ESCASOS FONDOS ASIGNADOS AL MUSEO HISTORICO NACIONAL

Nada tiene de novedosa la crónica falta de recursos que suele afectar a nuestros museos. Pero, así y todo, conmueve y alarma la escasa provisión de fondos asignada al Museo Histórico Nacional.

Sin por ello desmerecer, ni mucho menos, la importante estructura museológica que es orgullo del país, cae por su peso la trascendental importancia de aquel reservorio. El Museo Histórico es, sin duda, guardián de infinidad de objetos que forman parte de la más cara memoria de los argentinos, dada su calidad de testimonios de la paulatina formación de la nacionalidad y de la consolidación de sus instituciones fundamentales.

Mantenerlo en plena actividad en su sede de la antigua mansión de la quinta de Lezama, ahora parque homónimo en el extremo sur de San Telmo, es costoso, por cierto. Sin embargo, las asignaciones presupuestarias son magras y sólo cubren los gastos fijos -sueldos, pago de servicios, seguridad y mantenimiento-, tal como lo han admitido las autoridades del sector.

De allí en más, apenas se cuenta con mínimos suplementos. Faltan, por ejemplo, artículos de oficina, al tiempo que resulta imposible reparar o restaurar los objetos que, siendo parte integrante del patrimonio museológico, han sufrido algún daño por causa de su razonable antigüedad.

Asimismo, numerosas piezas -banderas, vestimentas, cuadros y muebles, entre otros- están fuera de exhibición por falta de espacio. Entre ellas, la valiosa serie de pinturas sobre la guerra del Paraguay, firmada por Cándido López. No hay recintos adecuados para darles albergue apropiado y el forzoso hacinamiento las afecta aún más.

La respuesta a este penoso listado de insuficiencias no pudo ser más peregrina. Según la pretensión de funcionarios de la Secretaría de Cultura de la Nación, el director del museo -es de suponer que el del Histórico o de cualquier otro- debería gestionar más aportes provenientes de la Asociación de Amigos y de las empresas que, buena voluntad mediante, se ocupan de suplir la indiferencia y la pasividad del Estado.

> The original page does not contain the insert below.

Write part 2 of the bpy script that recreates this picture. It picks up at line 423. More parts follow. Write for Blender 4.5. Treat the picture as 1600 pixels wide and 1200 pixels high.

Del director de un museo debería esperarse que fuese idóneo en su menester específico y que aplicase esos conocimientos y dedicación a conservar debidamente y acrecentar el patrimonio a su cargo. Al parecer, este concepto, propio del sentido común, no concuerda con el de las autoridades de Cultura, de cuyas manifestaciones se desprende que los ocupantes de esos cargos deberían tener aptitudes para la recaudación de dádivas o la captación de auspiciantes, como remedio para subsanar la falta de los recursos que el Estado suele malgastar en finalidades políticamente más provechosas.

Sería positivo que esos criterios mezquinos fuesen reemplazados por un amplio respaldo al quehacer cultural en general y a los museos en particular. Y convendría que esos funcionarios tuviesen presente que el patrimonio museológico es frágil y no renovable, por lo cual las pérdidas, ya sea por destrucción o falta de mantenimiento, implican una merma que su desinterés le infiere a la memoria histórica de todos los argentinos.